Monday, 5 March 2012

Book review: PULSE (2011) by Julian Barnes


Literature can offer very few thrills that can beat a good short story collection. A short story is about being sharp and specific. Sometimes a short story is the best way an author can assert his artistic powers (John Updike), sometimes it’s the only way (Raymond Carver). And sometimes we are talking about collections like Dubliners, Heavy Water & Other Stories, May We Borrow Your Husband?, etc. These offer a new, different, exciting angle on the greatness of their author. It’s to this latter category that Pulse belongs.

Pulse was published last year, which makes it two classic books in the course of one year for Julian Barnes. The other of course being his masterful Booker Prize-winning novel A Sense Of An Ending.

Pulse (which collects the most recent of Barnes’ short fiction) is the writer’s third short story collection. And if there’s something that distinguishes it from 1996’s brilliant Cross Channel, it’s a sense of overwhelming, occasionally almost desperate maturity. Maturity that tends to be a trap for the book’s characters, and so rarely an asset. We’ve got sad old ladies not realizing how sad they are, we’ve got people waking up to the world’s commanding cruelty, we’ve got marriages broken or doomed (sometimes, ironically, doomed to longevity).
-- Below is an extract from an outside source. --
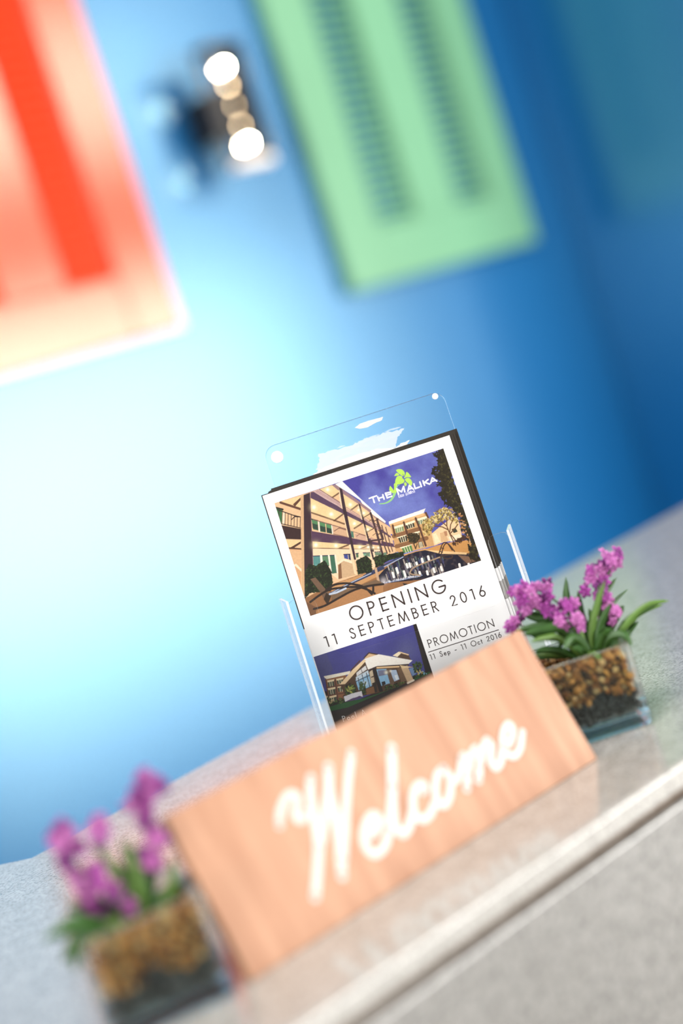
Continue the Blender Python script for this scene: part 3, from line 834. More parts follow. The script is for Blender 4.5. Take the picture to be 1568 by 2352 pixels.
    for p, col in ((((375, 1092), (480, 1060), (490, 1120), (390, 1150)), (126, 150, 104)), (((512, 1052), (615, 1015), (630, 1068), (530, 1102)), (56, 54, 42)), (((665, 992), (782, 958), (784, 1018), (680, 1042)), (120, 140, 110)),
                   (((415, 1212), (525, 1176), (537, 1250), (440, 1276)), (58, 56, 44)), (((670, 1262), (722, 1250), (746, 1322), (684, 1342)), (56, 58, 42)), (((460, 1345), (582, 1302), (606, 1378), (490, 1408)), (86, 130, 70)),
                   (((600, 1160), (690, 1140), (700, 1200), (620, 1230)), (110, 90, 60))):
        c.poly(B(*p), col)
        (x0, y0_), (x1, y1_), (x2, y2_), (x3, y3_) = p
        for t in (0.25, 0.5, 0.75): c.line(B((x0 + (x1 - x0) * t, y0_ + (y1_ - y0_) * t), (x3 + (x2 - x3) * t, y3_ + (y2_ - y3_) * t)), 0.5 * mm, (232, 214, 178))
        c.line(B((x0 - 6, y0_ - 12), (x1 + 4, y1_ - 14)), 1.6 * mm, (255, 236, 196))
    for a, b in (((360, 1190), (690, 1095)), ((395, 1320), (780, 1215))): c.line(B(a, b), 3.0 * mm, (138, 96, 62))
    for q in (((488, 1012), (535, 1170)), ((640, 958), (700, 1110), (770, 1310)), ((345, 1050), (375, 1180)), ((770, 890), (800, 950))): c.line(B(*q), 1.5 * mm, (92, 60, 44))
    # lit garden wall on the right
    c.poly(B((842, 1160), (960, 1060), (1110, 950), (1190, 980), (1245, 1230), (1000, 1265), (880, 1312)), (236, 200, 154))
    c.poly(B((860, 1165), (900, 1150), (960, 1260), (895, 1290)), (248, 222, 178)); c.poly(B((950, 1150), (1020, 1130), (1060, 1250), (970, 1265)), (214, 172, 126))
    c.poly(B((1100, 1100), (1150, 1080), (1180, 1130), (1130, 1150)), (60, 62, 48)); c.poly(B((1000, 1130), (1040, 1120), (1050, 1180), (1020, 1190)), (178, 128, 92))
    c.poly(B((1060, 1200), (1200, 1160), (1250, 1230), (1090, 1260)), (250, 226, 190))
    # orange terrace
    c.poly(B((745, 1362), (1010, 1280), (1330, 1235), (1480, 1290), (1440, 1425), (1000, 1405)), (206, 148, 84)); c.poly(B((760, 1365), (1300, 1400), (1300, 1425), (960, 1415)), (238, 196, 140))
    c.line(B((480, 1440), (760, 1362)), 1.6 * mm, (216, 160, 98))
    # --- pool
    pool = B((150, 1710), (240, 1615), (480, 1445), (640, 1390), (760, 1368), (960, 1415), (1300, 1425), (1490, 1500), (1200, 1600), (860, 1705), (720, 1745), (200, 1800))
    w, ins = c.poly(pool, (30, 28, 44))
    st = c.noise(0.0022, 2)[w]
    c.put(w, ins * np.clip((st - 0.5) * 3, 0, 1), (86, 72, 72), 0.6)
    c.poly(B((1180, 1430), (1420, 1460), (1470, 1500), (1300, 1540)), (150, 112, 84), 0.7)
    for i in range(120):
        x = rng.uniform(250, 1000); y = rng.uniform(1400, 1620) + (1000 - x) * 0.12
        if y > 1780 or y < 1385 + abs(x - 750) * 0.28: continue
        L_ = rng.uniform(25, 90)
        c.line(B((x, y), (x + L_ * 0.32, y + L_)), rng.uniform(0.4, 1.2) * mm, ((206, 190, 176), (120, 110, 120), (96, 116, 108), (60, 62, 110))[rng.integers(4)], 0.6)
    for x, y, L_ in ((345, 1660, 55), (395, 1600, 60), (490, 1640, 70), (560, 1540, 40), (525, 1550, 40), (650, 1530, 35), (690, 1650, 40), (785, 1640, 38), (870, 1605, 44), (965, 1585, 40), (1200, 1550, 30), (1320, 1545, 18), (800, 1450, 40), (720, 1480, 40)):
        c.line(B((x, y), (x + L_ * 0.3, y + L_)), 1.7 * mm, (248, 240, 232), 0.95)
    c.line(B((-20, 1700), (180, 1590), (480, 1445)), 1.5 * mm, (60, 66, 96)); c.line(B((0, 1722), (190, 1606), (480, 1456)), 0.6 * mm, (170, 180, 205)); c.line(A((830, 1720), (1100, 1580), (1400, 1440), (1568, 1360)), 2.0 * mm, (52, 58, 86)); c.line(A((840, 1712), (1100, 1572), (1400, 1430)), 0.7 * mm, (170, 180, 200))
    c.line(B((180, 1800), (450, 1750), (720, 1690)), 1.0 * mm, (120, 130, 160)); c.line(B((0, 1840), (220, 1800)), 1.2 * mm, (110, 125, 150))
    for i in range(40):
        x = rng.uniform(200, 700); c.spot(cB(x, 1792 - (x - 200) * 0.19 + rng.uniform(-16, 4)), 0.6 * mm, (225, 222, 225), 0.8)
    c.spot(cB(230, 1760), 3 * mm, (200, 190, 190), 0.7)
    c.line(catmull(B((700, 1690), (600, 1680), (570, 1650), (620, 1590), (760, 1530), (960, 1455)), 6), 1.0 * mm, (168, 140, 112)); c.line(catmull(B((960, 1455), (1060, 1430), (1110, 1440), (1090, 1475), (1000, 1470)), 6), 0.9 * mm, (70, 52, 44))
    for pts in (((940, 1410), (985, 1290), (1040, 1275), (1110, 1370)), ((970, 1415), (1010, 1300), (1060, 1290), (1140, 1385))): c.line(catmull(B(*pts), 6), 0.8 * mm, (72, 48, 36))
    c.line(B((955, 1385), (985, 1395)), 0.7 * mm, (72, 48, 36)); c.line(B((970, 1340), (1000, 1350)), 0.7 * mm, (72, 48, 36))
    c.poly(B((110, 1600), (140, 1590), (185, 1790), (150, 1780)), (196, 160, 126)); c.poly(B((470, 1790), (540, 1800), (500, 1830)), (50, 44, 40))
    # --- bushes and trees
    D = [(28, 34, 18), (42, 54, 26), (24, 26, 14), (60, 76, 38), (36, 40, 22)]
    for p, n in (((((490, 1420), (540, 1300), (640, 1330), (760, 1250), (850, 1400), (870, 1560), (840, 1680), (560, 1700), (490, 1780)), A), 520), ((((1190, 1260), (1330, 1185), (1400, 1250), (1415, 1400), (1220, 1450)), A), 260), ((((1440, 1210), (1568, 1160), (1568, 1320), (1465, 1340)), A), 130),
                 ((((105, 1470), (300, 1420), (480, 1385), (492, 1440), (300, 1500), (130, 1590)), B), 220), ((((0, 1450), (70, 1500), (75, 1650), (0, 1670)), B), 90)):
        pts = p[1](*p[0]); c.poly(pts, (30, 34, 18)); c.leaves(pts, n, 0.9 * mm, D)
    pts = B((530, 1180), (560, 1150), (660, 1150), (700, 1210), (640, 1280), (560, 1270)); c.poly(pts, (62, 48, 28)); c.leaves(pts, 120, 0.9 * mm, [(48, 42, 22), (84, 70, 38), (36, 30, 18)])
    c.line(B((610, 1270), (640, 1350)), 0.9 * mm, (84, 60, 40)); c.line(B((640, 1350), (660, 1290)), 0.7 * mm, (84, 60, 40))
    Yl = [(206, 178, 100), (170, 140, 72), (120, 98, 48), (226, 204, 140), (96, 76, 38)]
    for p, n in ((((850, 960), (880, 880), (1000, 820), (1120, 850), (1190, 960), (1180, 1040), (1060, 980), (930, 1000)), 380), (((730, 1000), (860, 930), (960, 1000), (850, 1090), (820, 1180), (740, 1180)), 300)):
        c.leaves(B(*p), n, 1.1 * mm, Yl)
    for pts in (((1125, 1260), (1075, 1150), (1040, 1060), (960, 990)), ((1075, 1150), (1090, 1040), (1130, 960)), ((1060, 1110), (980, 1070), (880, 1060)), ((1080, 1160), (1150, 1080), (1180, 1040)), ((1165, 1260), (1120, 1200), (1080, 1160)), ((1040, 1060), (1040, 960))):
        c.line(B(*pts), 0.8 * mm, (104, 68, 44))
    tree = B((905, 95), (1010, 40), (1500, 1520), (1390, 1510), (1320, 1450), (1330, 1260), (1230, 1130), (1190, 960), (1080, 800), (1030, 720), (970, 640), (960, 500), (900, 430), (930, 300), (900, 160))
    jx = (c.noise(0.0016, 2) - 0.5) * 0.006; jy = (c.noise(0.0016, 2) - 0.5) * 0.006
    c.poly(tree, (44, 37, 22), 1.0, (jx, jy))
    c.leaves(tree, 420, 1.3 * mm, [(36, 30, 18), (58, 50, 28), (80, 74, 38), (30, 25, 15)], 0.8)
    for x, y in ((900, 130), (890, 320), (880, 370), (910, 420), (940, 520), (960, 640), (1000, 690), (1030, 740), (1070, 780)):
        c.leaves(B((x - 25, y - 25), (x + 45, y - 25), (x + 45, y + 30), (x - 25, y + 30)), 12, 1.6 * mm, [(40, 34, 20)], 1.0)
    c.leaves(B((1180, 870), (1230, 880), (1350, 1280), (1250, 1200)), 46, 1.2 * mm, [(190, 130, 80), (222, 170, 118), (70, 74, 90)], 0.8)
    c.leaves(B((1110, 1290), (1270, 1180), (1290, 1220), (1200, 1290)), 30, 2.0 * mm, [(70, 44, 28)], 0.9)
    # --- sun lounger in the foreground
    c.poly(A((560, 1512), (632, 1490), (850, 1740), (800, 1870), (740, 1770), (690, 1680)), (112, 86, 66)); c.poly(A((780, 1700), (850, 1745), (800, 1875), (745, 1790)), (60, 46, 34))
    c.poly(A((850, 1700), (1150, 1630), (1350, 1560), (1460, 1520), (1568, 1560), (1200, 1650), (860, 1830)), (120, 94, 70))
    for pts in (((560, 1830), (680, 1740), (820, 1660), (1000, 1630), (1200, 1620), (1330, 1650), (1450, 1710)), ((610, 1925), (760, 1880), (960, 1770), (1150, 1670), (1350, 1610), (1568, 1580)), ((780, 1660), (900, 1590), (1060, 1570), (1250, 1600)), ((1250, 1600), (1330, 1640), (1410, 1720)), ((1430, 1620), (1430, 1700))):
        c.line(catmull(A(*pts), 5), 1.6 * mm, (48, 36, 30))
    c.line(A((830, 1720), (920, 1700), (1050, 1640)), 1.4 * mm, (190, 200, 215))
    # --- hotel name and flower
    D_ = lambda *p: [cD(*q) for q in p]
    LG = (186, 226, 92)
    def petal(pts): c.poly(catmull(D_(*(pts + [pts[0]])), 6), LG)
    petal([(652, 176), (700, 155), (770, 165), (815, 215), (818, 265), (795, 290), (740, 265), (690, 220)])
    petal([(620, 285), (650, 240), (680, 228), (715, 265), (670, 280)])
    petal([(640, 445), (640, 380), (670, 300), (715, 280), (765, 290), (780, 330), (815, 365), (800, 410), (730, 440)])
    petal([(835, 260), (850, 210), (885, 225), (935, 290), (930, 308), (860, 310), (805, 325)])
    petal([(820, 345), (870, 320), (930, 345), (962, 410), (940, 470), (880, 420), (840, 385)])
    petal([(805, 430), (828, 400), (858, 430), (850, 465), (825, 478)])
    petal([(545, 470), (575, 505), (612, 560), (605, 605), (565, 600), (532, 560), (530, 510)])
    stem = catmull(D_((648, 450), (648, 520), (630, 610), (595, 690), (540, 755), (450, 800), (345, 812)), 8)
    for k in range(len(stem) - 1): c.line(stem[k:k + 2], (2.6 - 2.0 * k / len(stem)) * mm, (150, 205, 130) if k > 16 else LG)
    c.line(catmull(D_((655, 520), (680, 480), (715, 455)), 5), 0.5 * mm, (140, 190, 190)); c.line(D_((785, 250), (798, 285)), 0.4 * mm, (90, 120, 90))
    W_ = (252, 250, 252)
    bold = [((150, 708), (285, 660)), ((215, 690), (245, 785)), ((308, 680), (338, 752)), ((405, 640), (430, 722)), ((330, 708), (415, 680)), ((455, 610), (490, 700)), ((455, 612), (550, 590)), ((472, 650), (555, 625)), ((488, 698), (575, 668)),
            ((668, 528), (702, 630)), ((668, 528), (760, 585)), ((760, 585), (798, 482)), ((798, 482), (822, 585)), ((880, 572), (905, 465)), ((905, 465), (985, 535)), ((895, 535), (950, 520)), ((992, 435), (1020, 522)), ((1020, 522), (1100, 492)),
            ((1105, 398), (1135, 485)), ((1165, 375), (1195, 462)), ((1175, 425), (1262, 350)), ((1200, 405), (1290, 438)), ((1312, 420), (1340, 320)), ((1340, 320), (1425, 382)), ((1335, 388), (1385, 372))]
    for a, b in bold: c.line(D_(a, b), 1.12 * mm, W_)
    thai = [((700, 650), (712, 690), (722, 686)), ((728, 650), (752, 640), (756, 676), (740, 680), (732, 660)), ((768, 640), (786, 640), (788, 668), (768, 670)), ((798, 630), (803, 634)), ((800, 655), (806, 658)),
            ((835, 612), (846, 648), (868, 640)), ((866, 640), (858, 600)), ((884, 600), (890, 632)), ((884, 600), (905, 596), (912, 622)), ((918, 596), (922, 620), (940, 612), (935, 586), (918, 592)), ((915, 578), (940, 566)), ((950, 582), (958, 610)), ((950, 580), (975, 572), (984, 600)), ((990, 562), (1002, 560), (1008, 594))]
    for s in thai: c.line(D_(*s), 0.5 * mm, (226, 224, 244))
    c.im *= (0.94 + 0.12 * c.noise(0.0008, 1))[..., None]
    return c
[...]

The collection is divided into two parts. The first one has to be my favourite, not least because it contains these four witty, upbeat conversations, breathers to brighten things up a bit. They are called “At Phil & Joanna’s” and feature a group of house guests discussing random topics – from sex to politics to philosophy. It’s amusing, and is brimming with ‘spontaneous’ aphoristic delights, and overall is a welcome refreshment amid densely depressing stories like “Marriage Lines” and “East Wind”. These are populated by restless people, haunting pasts and haunted memories. The Chekhovian “Marriage Lines”, for instance, tells of a man trying to make peace with the loss of his wife by going to a remote Scottish island they had both visited together numerous times. Reliving the memories to try to let go of the past and the gruesome, suffocating feeling of grief and dismay. These stories tickle you with senses, emotions – they rarely have much of a plot.  

The second part is not necessarily weaker – it’s different. While the title story and “Complicity” are more of what we have already seen in the first part, stories like “The Limner” and “Harmony” are set in older times. The former is about a portrait-painter who can’t hear, and the latter is about a young piano player who can’t see. It’s interesting that this way or another this second part of the collection revolves around human senses. We’ve got wine tasting in “Carcassonne”, we’ve got the importance of touching in “Complicity”, we’ve got smelling problems in “Pulse”. Coupled with the memories of the first part, Pulse masterfully presents a full, compelling picture of a man’s universe. And, to paraphrase one of the book’s best lines, sometimes life’s clichés are literature’s astonishments.  

Pulse is a bit like A Sense Of An Ending broken into pieces. With perhaps a little more humour thrown in. Written in Barnes’ exquisite yet practical style, Pulse is very adult entertainment – but that does not necessarily mean that I stress the first word. It’s both.